先にあげた「長音符の間を演奏隊が鳴るのがいい」という発想の方を活かすために、これは反映しない事になりました。
結論として、「ギターロックっぽいリズム」の中から「8分ストローク・シンコペーション」を選びました(実際の「BILY」のイントロ・Aメロで鳴っている「ジャージャジャージャジャジャ」の太字部分を「シンコペーション(リズムのズラしの一種)」と言う)
※これで小節中間ではギターの強調部がオモテからずらされ、メロディと重なりが減りました。強調部の重なりを減らすと、それぞれの楽器・パートが独自に動いてる感覚が拡がります
・奏法
奏法のメインは↑の「ストローク」にしはしましたが、かといって全体をストロークで通すのは単調です。なにか、ウリや印象になるような奏法をフィーチャーしたい。

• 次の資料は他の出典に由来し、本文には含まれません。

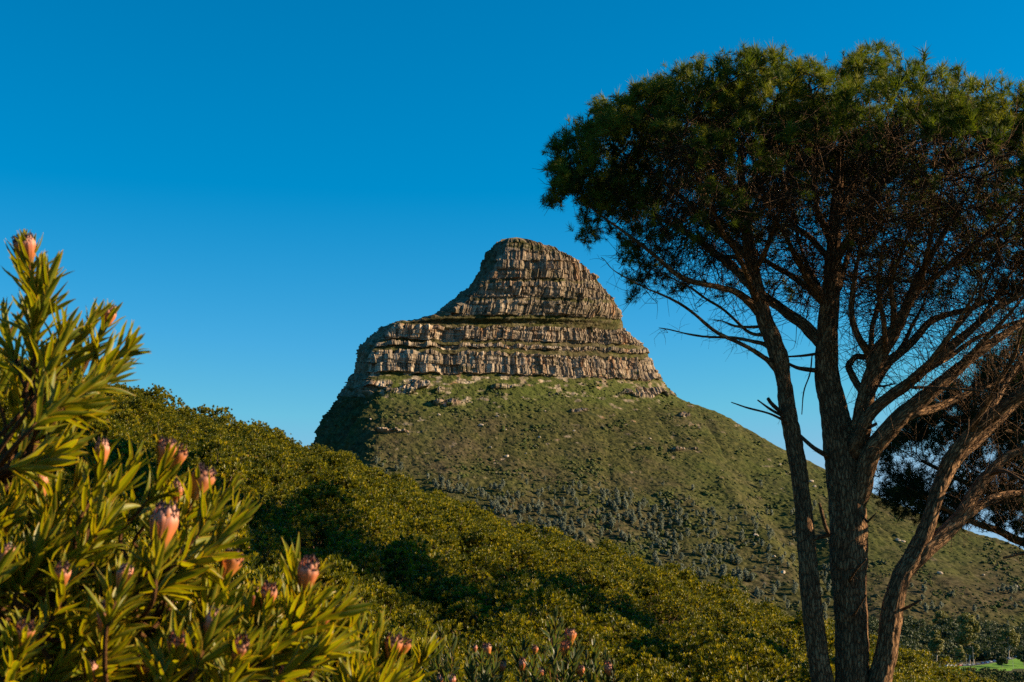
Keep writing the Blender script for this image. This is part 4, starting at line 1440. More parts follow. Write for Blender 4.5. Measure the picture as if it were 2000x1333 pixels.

奏法というのはそれこそ「パワーコード」「カッティング」「アルペジオ」「単音フレーズ」「速弾き」等多種多様ですが、曲のジャンルで選びましょう。どれかに限定せずとも、どんな技も多かれ少なかれ曲に使われてはいます。
これは、聞いてきた曲や学んだ譜面等で一定の先入観や偏りができます。それに身を任せるも、任せないもよし。「〜〜っぽいアレンジ」というのが明確なネタであれば、わざとらしくするのもよいでしょう。
「BILY」アレンジでは特定のバンドを目指してはいなかったので、Aメロ・Bメロ・サビで「あんまりコンセプトの無い、あくまで素人ギターロックレベル」のように選択してます。Aメロはストローク主体。Bメロはベースとシンクロしたアルペジオ風低音部と、二回目で入ってくる賑やかしな高音アルペジオ。
※赤部分が左ギターとベースのシンクロ スライドを絡めるためベースのポジションが高くなってますが
サビではあまり音を動かずカッティングキープ。ところどころパワーコードで音移動 といった具合。大したアイデアは入っていないのですが、Bメロ突入前の単音シンクロ(BILY動画で0:22〜23の部分)がかなり「かっこつけ」になってる分で助かっているかも?
※シンコペーションの位置でG音強調(ソ=画像では一番下の弦の”3”がそれ)がミソ。 単音フレーズながらコードD→Gへの移動感を出す狙い
次はバンドスコアを交えながらもうちょっと細かく解説したいです。